Nobody can see a difference between 60fps and 120 in a game, what you do see is SMOOTH MOTION PROCESSING done by the display -- which actually creates latency from buffer to draw, giving you a smoother image at the cost of adding a delay to the draw. If you shut off the smooth motion processing in the monitor, you will not be able to see any difference between 60 and 120 because the game is animated at 60. If it weren't, the game speed would actually increase and things would be in fast forward exactly twice the speed as intended.
This is why V-Sync is always enabled in Fallout and Elder Scrolls games -- and exactly why if you disable the frame limiter, the game cruises in fast forward.
https://www.youtube.com/watch?v=r4EHjFkVw-s
Proof.
You're just straight up wrong and you are referencing an old study that has been proven wrong. Go look up the air force study someone allready mentioned. That isn't just something he made up.
The reason 60hz became the "gold standard" for pc was because of tech limitations, and not because the human eye can't see more than 60fps.
I'm trying to help you. I'm on topic you won't ever get a vsync lock at 120Hz.
One article out PLETHORA of information on the science of the human eye and visual processing in the industry.
I mean seriously, STALIN, it stares at you in the face about DX vsync lock at 60fps so you don't get tearing. And after two decades another millionth request for 120hz locks and you still dont get it do you?
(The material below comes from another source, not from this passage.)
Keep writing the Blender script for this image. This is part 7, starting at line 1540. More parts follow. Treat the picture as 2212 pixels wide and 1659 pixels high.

Yes now move on the request wont happen.
Because , AGAIN, it's industry standard to lock vsync at 60. 120hz and GREATER has been around FORVER.
You called me arrogant. ARE YOU SURE ABOUT THAT???
Or did you miss all the thousands of articles about this??? And picked out this one???
Seriously.
By the way my level (0) is an indication that my profile is private.
I have over 2700 games and have been with STEAM OVER 11 YEARS since it launched with Half Life 2.
I'm older than snot and did a college write up on 3d processing and the Voodoo1 and NV1 thesis paper on 3d.
Likewise VERY few games place a cap on framerate. Vsync does not lock to 60 like lakesideguy said, in fact it merely locks your framerate to your refreshrate which could be anything. For instance custom refreshrates of 69 like on my old monior, in which you do indeed see each and every uniqe frame with something like G-sync/Freesync.
As with a 144hertz display.
He said it again, NO Vsync Does NOT lock your framerate to 60, it locks your framerate to your monitor's refreshrate. An overclocked monitor will lock itself to say 69 in ANY game with Vsync enabeld.
wut m8?
Did I not say that they make Gsync and Freesync to sync the frames to the refresh rate.
I beleive I did, STALIN.
Go back and read that.
I also stated that the vsync lock is there to help with tearing and if you want it resolved then get gsync of freesync to stop the tearing and flickering. There's still going to be a bit but it's no where near as bad.
Increasing frame rates will never fully do it until its synced.
And AGAIN gsync and freesync fix that.
Why are you so offensive over the information?
It is fact I'm sorry you dont like it.
No one is talking about G-sync or Freesync.
NORMAL Vsync locks your FPS to your refreshrate.
G-sync and Freesync is what's called a dynamic refreshrate in which the refreshrate dynamically changes to fit your FPS. You clearly know nothing about tech...
wow grow up..
I'll lay ALOT of money down right here and now
that someone with a Gysnc or Freesync capable monitor running 60 fps against
120fps monitor that the Gysnc or Fressync capable display has far more fluid
display. :-)
I'll bet Nvidia and AMD will join in that bet too.............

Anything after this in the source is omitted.